本書は、航空自衛隊員を経て宇宙飛行士になった、著者の話を多くの宇宙からの写真と共に纏めたものだ。
将来、天文学か物理学の研究者を夢見ていた著者は、家庭の事情で、腕試しとして受験した防衛大に進学する。防衛大なら、学費はかからないからだ(本書には書かれていないが手当も出る)。
防衛大を出て、航空自衛隊に入った著者だが、宇宙への夢は捨てがたく、宇宙飛行士を目指すことになる。本書を読むと、本人の努力も大事なのだが、理解ある人に囲まれることが大切だということがよく分かる。
例えば、JAXAの宇宙飛行士募集に応募することを勧めてくれたのは著者の奥さんだった。また、上司は快く推薦状を書いてくれたし、仲間の後押しもあった。もし、この人たちがいなかったら、油井宇宙飛行士は誕生してなかったかもしれない。
興味深かったのが、トイレの話。タンクに貯めて、いっぱいになるとタンク毎交換するのだが、予備がない状況になると、ゴム手袋をして、タンクの中に便をぎゅうぎゅう押し込んでいたそうだ。これは素人考えだが、タンクの中のものを宇宙に捨てられるようにできないものかと思う。大昔の列車は、便を外にまき散らしながら走っていた。沿線に住んでいた人は大迷惑だが、宇宙は広い。
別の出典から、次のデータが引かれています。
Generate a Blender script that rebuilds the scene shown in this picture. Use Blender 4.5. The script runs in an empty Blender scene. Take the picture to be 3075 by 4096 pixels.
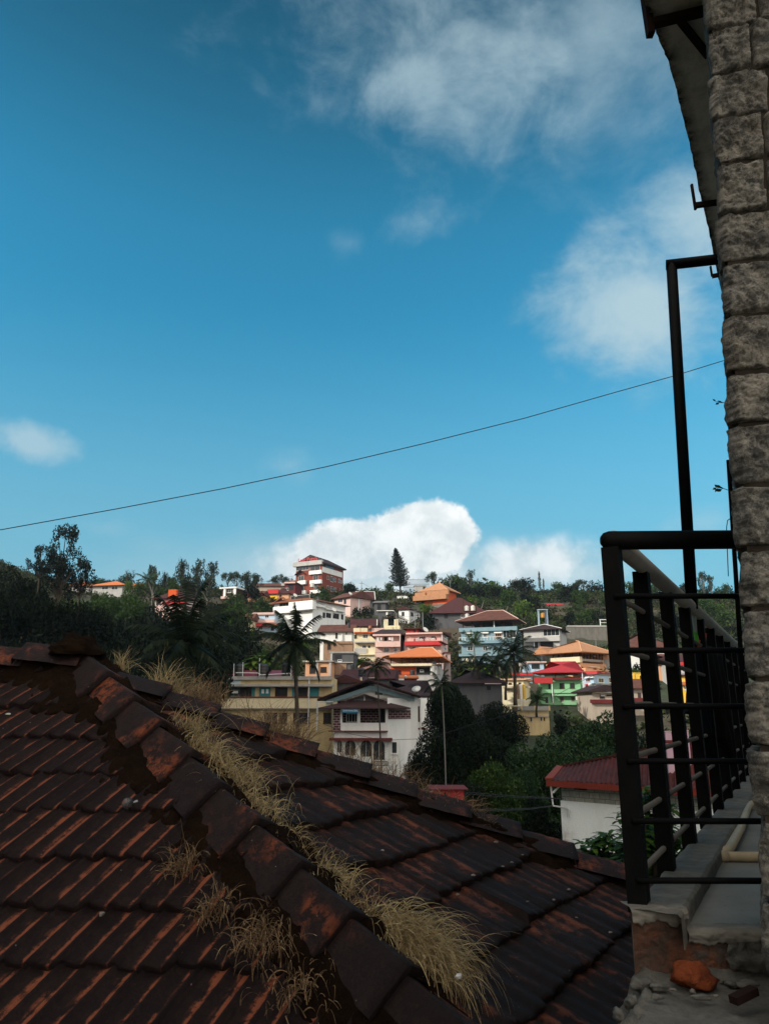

誰も文句は言わないと思う。
本書に収録されている、絶対に地上からでは写せないだろうい絶景写真の数々はすごい。環境破壊が問題となっているが、それでも、地球という星の美しさを再認識させてくれる。私たちは、この美しい星を守っていかなければならないのだ。それはただヒステリックに叫ぶばかりではなく、知恵を絞って、現実的な案を考えていかなくてはならないのだと思う。